**COLLECTED MATERIAL:**
▼▼▼

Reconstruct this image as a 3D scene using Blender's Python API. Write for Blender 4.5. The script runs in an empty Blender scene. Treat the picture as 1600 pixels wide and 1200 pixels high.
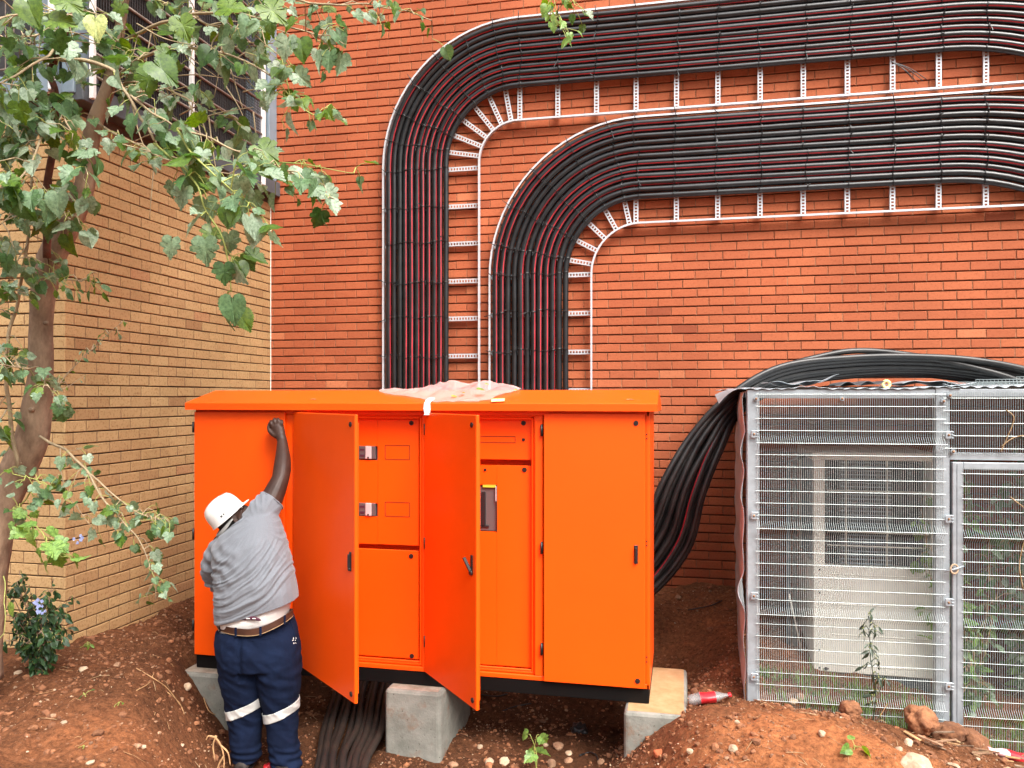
import bpy, bmesh, math, random
from mathutils import Vector, Matrix, noise
R = math.radians
rnd = random.Random(7)
scene = bpy.context.scene
COL = scene.collection

# ------------------------------------------------------------------ camera
YAW = R(12.2)
FPX = 1231.0
cam_d = bpy.data.cameras.new('camera')
cam_d.sensor_width = 36.0
cam_d.lens = 36.0 * FPX / 1600.0
cam_d.shift_y = 20.0 / 1600.0
cam_d.clip_start = 0.05
cam_d.clip_end = 300
cam = bpy.data.objects.new('camera', cam_d)
COL.objects.link(cam)
cam.location = (0, 0, 0)
cam.rotation_euler = (R(90), 0, YAW)
scene.camera = cam

# ------------------------------------------------------------------ light
world = bpy.data.worlds.new('World')
scene.world = world
world.use_nodes = True
wn = world.node_tree
bg = wn.nodes['Background']
sky = wn.nodes.new('ShaderNodeTexSky')
sky.sky_type = 'NISHITA'
sky.sun_disc = False
SUN_DIR = Vector((0.55, -0.60, 1.0)).normalized()
sky.sun_elevation = math.asin(SUN_DIR.z)
sky.sun_rotation = math.atan2(SUN_DIR.x, SUN_DIR.y)
sky.air_density = 1.0
sky.dust_density = 6.0
sky.ozone_density = 0.5
hs = wn.nodes.new('ShaderNodeHueSaturation')
hs.inputs['Saturation'].default_value = 0.35
wn.links.new(sky.outputs[0], hs.inputs['Color'])
# an overcast sky is brightest overhead and dim towards the horizon
wtc = wn.nodes.new('ShaderNodeTexCoord'); wsp = wn.nodes.new('ShaderNodeSeparateXYZ')
wn.links.new(wtc.outputs['Generated'], wsp.inputs[0])
wmr = wn.nodes.new('ShaderNodeMapRange')
wmr.inputs['From Min'].default_value = 0.0; wmr.inputs['From Max'].default_value = 0.9
wmr.inputs['To Min'].default_value = 0.42; wmr.inputs['To Max'].default_value = 2.0
wn.links.new(wsp.outputs['Z'], wmr.inputs[0])
wvm = wn.nodes.new('ShaderNodeVectorMath'); wvm.operation = 'SCALE'
wn.links.new(hs.outputs[0], wvm.inputs[0]); wn.links.new(wmr.outputs[0], wvm.inputs['Scale'])
wn.links.new(wvm.outputs[0], bg.inputs['Color'])
bg.inputs['Strength'].default_value = 0.15
sun_d = bpy.data.lights.new('sun', 'SUN')
sun_d.energy = 2.0
sun_d.angle = R(30)
sun_d.color = (1.0, 0.95, 0.88)
sun = bpy.data.objects.new('sun', sun_d)
COL.objects.link(sun)
sun.rotation_euler = SUN_DIR.to_track_quat('Z', 'Y').to_euler()
scene.view_settings.view_transform = 'Standard'
scene.view_settings.look = 'None'
scene.view_settings.exposure = 0.70
scene.view_settings.gamma = 1.0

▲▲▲

**STATED EXERCISE:**
Within the data above, pick out all lines holding the word "scene".

**RESULT FOR THIS EXERCISE:**
Reconstruct this image as a 3D scene using Blender's Python API. Write for Blender 4.5. The script runs in an empty Blender scene. Treat the picture as 1600 pixels wide and 1200 pixels high.
scene = bpy.context.scene
COL = scene.collection
scene.camera = cam
scene.world = world
scene.view_settings.view_transform = 'Standard'
scene.view_settings.look = 'None'
scene.view_settings.exposure = 0.70
scene.view_settings.gamma = 1.0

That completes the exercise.